_OBJECTIVE_
Copy out every line in the entries below that includes "finishes".

_DATA SECTION_
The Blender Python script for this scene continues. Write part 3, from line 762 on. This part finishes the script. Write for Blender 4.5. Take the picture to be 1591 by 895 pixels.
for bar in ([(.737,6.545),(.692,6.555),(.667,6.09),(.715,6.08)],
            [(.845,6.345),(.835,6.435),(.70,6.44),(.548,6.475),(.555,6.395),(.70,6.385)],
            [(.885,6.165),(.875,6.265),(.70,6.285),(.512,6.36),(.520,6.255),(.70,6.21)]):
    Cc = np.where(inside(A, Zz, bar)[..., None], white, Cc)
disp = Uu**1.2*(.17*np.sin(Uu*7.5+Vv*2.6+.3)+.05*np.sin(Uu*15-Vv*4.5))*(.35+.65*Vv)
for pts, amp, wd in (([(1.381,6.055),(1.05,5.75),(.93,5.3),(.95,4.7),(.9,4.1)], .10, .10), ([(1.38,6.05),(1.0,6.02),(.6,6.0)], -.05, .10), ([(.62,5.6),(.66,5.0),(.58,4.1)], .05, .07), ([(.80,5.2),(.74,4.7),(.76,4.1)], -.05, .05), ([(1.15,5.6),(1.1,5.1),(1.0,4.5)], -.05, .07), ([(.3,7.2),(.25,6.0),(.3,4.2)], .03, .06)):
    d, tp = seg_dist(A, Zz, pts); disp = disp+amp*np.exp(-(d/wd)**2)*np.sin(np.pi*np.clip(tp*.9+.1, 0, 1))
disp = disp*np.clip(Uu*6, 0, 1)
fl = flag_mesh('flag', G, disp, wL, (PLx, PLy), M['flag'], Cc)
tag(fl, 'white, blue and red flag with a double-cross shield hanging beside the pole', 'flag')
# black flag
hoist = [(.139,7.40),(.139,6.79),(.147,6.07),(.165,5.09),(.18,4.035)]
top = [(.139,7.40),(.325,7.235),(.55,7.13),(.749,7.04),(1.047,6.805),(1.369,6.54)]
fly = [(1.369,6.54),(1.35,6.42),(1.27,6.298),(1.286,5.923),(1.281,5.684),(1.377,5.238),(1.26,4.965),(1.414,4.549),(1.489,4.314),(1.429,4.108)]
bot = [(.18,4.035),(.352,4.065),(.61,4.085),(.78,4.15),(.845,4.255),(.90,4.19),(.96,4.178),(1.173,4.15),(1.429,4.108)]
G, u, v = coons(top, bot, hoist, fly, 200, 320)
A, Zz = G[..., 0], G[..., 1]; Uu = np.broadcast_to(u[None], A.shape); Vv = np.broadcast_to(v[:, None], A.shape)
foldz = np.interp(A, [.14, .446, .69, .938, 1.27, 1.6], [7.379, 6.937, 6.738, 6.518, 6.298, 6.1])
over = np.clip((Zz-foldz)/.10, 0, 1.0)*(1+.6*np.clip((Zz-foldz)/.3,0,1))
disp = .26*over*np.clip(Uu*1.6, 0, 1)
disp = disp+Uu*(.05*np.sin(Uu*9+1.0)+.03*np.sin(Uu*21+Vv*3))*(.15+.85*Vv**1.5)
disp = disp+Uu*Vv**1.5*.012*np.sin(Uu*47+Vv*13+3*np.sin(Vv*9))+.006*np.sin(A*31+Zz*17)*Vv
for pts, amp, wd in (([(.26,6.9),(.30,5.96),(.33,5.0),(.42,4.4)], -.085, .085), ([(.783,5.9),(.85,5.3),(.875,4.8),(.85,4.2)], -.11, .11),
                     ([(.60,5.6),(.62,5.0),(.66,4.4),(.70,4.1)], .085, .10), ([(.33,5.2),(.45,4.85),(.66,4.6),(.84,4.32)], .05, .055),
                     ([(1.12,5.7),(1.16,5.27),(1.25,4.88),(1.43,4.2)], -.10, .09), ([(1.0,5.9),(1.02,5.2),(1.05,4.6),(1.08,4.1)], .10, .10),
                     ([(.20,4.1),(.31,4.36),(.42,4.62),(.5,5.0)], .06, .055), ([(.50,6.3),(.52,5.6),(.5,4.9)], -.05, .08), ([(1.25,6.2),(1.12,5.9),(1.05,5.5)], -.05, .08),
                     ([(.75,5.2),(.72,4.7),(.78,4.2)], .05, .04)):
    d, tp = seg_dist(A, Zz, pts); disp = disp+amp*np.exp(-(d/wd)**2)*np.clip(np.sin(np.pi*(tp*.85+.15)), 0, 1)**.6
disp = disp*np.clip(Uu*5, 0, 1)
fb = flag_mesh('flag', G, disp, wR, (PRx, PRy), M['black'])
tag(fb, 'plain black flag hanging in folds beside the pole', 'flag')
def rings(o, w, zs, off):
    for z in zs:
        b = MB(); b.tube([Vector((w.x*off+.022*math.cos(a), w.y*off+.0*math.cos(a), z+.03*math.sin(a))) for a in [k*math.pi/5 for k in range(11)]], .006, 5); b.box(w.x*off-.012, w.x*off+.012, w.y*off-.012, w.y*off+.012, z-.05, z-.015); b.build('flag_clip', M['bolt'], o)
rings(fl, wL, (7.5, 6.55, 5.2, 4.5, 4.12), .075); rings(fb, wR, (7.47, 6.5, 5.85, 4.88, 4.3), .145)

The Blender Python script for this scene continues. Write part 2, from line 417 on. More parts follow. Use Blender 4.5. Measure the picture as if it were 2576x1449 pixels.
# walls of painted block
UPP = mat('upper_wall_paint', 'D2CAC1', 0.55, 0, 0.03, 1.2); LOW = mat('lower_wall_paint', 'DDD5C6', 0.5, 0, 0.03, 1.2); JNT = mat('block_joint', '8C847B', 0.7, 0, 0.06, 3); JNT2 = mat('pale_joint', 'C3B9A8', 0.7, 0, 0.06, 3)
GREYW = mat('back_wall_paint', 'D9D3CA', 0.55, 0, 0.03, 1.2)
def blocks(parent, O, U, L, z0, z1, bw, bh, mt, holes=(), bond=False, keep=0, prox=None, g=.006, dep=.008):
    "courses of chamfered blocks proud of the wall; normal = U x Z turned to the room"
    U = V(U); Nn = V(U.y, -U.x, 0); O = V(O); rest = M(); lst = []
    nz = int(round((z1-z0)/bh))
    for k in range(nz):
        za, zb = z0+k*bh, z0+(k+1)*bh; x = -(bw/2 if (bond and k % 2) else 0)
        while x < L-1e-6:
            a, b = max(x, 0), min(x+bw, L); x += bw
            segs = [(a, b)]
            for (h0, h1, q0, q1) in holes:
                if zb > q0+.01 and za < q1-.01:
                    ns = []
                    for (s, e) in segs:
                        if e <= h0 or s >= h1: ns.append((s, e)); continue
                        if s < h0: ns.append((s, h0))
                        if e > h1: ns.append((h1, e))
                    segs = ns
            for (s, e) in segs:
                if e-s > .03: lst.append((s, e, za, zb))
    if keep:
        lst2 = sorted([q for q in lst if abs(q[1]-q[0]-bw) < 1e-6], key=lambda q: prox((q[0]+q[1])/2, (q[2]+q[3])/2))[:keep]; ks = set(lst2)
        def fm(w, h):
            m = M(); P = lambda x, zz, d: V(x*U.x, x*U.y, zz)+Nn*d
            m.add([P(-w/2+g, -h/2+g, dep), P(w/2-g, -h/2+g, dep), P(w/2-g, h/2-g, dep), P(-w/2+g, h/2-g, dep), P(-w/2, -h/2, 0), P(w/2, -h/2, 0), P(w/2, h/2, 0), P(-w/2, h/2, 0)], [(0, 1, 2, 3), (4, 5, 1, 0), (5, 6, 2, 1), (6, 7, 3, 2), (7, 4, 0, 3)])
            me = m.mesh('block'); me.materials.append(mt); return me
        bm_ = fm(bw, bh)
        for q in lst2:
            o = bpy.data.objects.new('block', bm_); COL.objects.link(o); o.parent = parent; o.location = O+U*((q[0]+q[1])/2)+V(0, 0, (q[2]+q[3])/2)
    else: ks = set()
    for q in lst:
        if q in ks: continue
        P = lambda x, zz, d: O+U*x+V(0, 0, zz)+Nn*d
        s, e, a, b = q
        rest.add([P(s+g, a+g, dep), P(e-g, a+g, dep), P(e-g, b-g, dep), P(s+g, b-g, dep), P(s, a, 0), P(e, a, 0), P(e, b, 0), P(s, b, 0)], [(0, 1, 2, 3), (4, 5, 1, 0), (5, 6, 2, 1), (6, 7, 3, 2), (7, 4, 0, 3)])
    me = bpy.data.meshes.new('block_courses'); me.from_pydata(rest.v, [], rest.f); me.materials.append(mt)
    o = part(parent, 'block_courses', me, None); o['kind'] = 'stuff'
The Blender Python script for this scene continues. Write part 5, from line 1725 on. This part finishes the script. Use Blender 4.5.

_CORRECT RESPONSE_
The Blender Python script for this scene continues. Write part 3, from line 762 on. This part finishes the script. Write for Blender 4.5. Take the picture to be 1591 by 895 pixels.
The Blender Python script for this scene continues. Write part 5, from line 1725 on. This part finishes the script. Use Blender 4.5.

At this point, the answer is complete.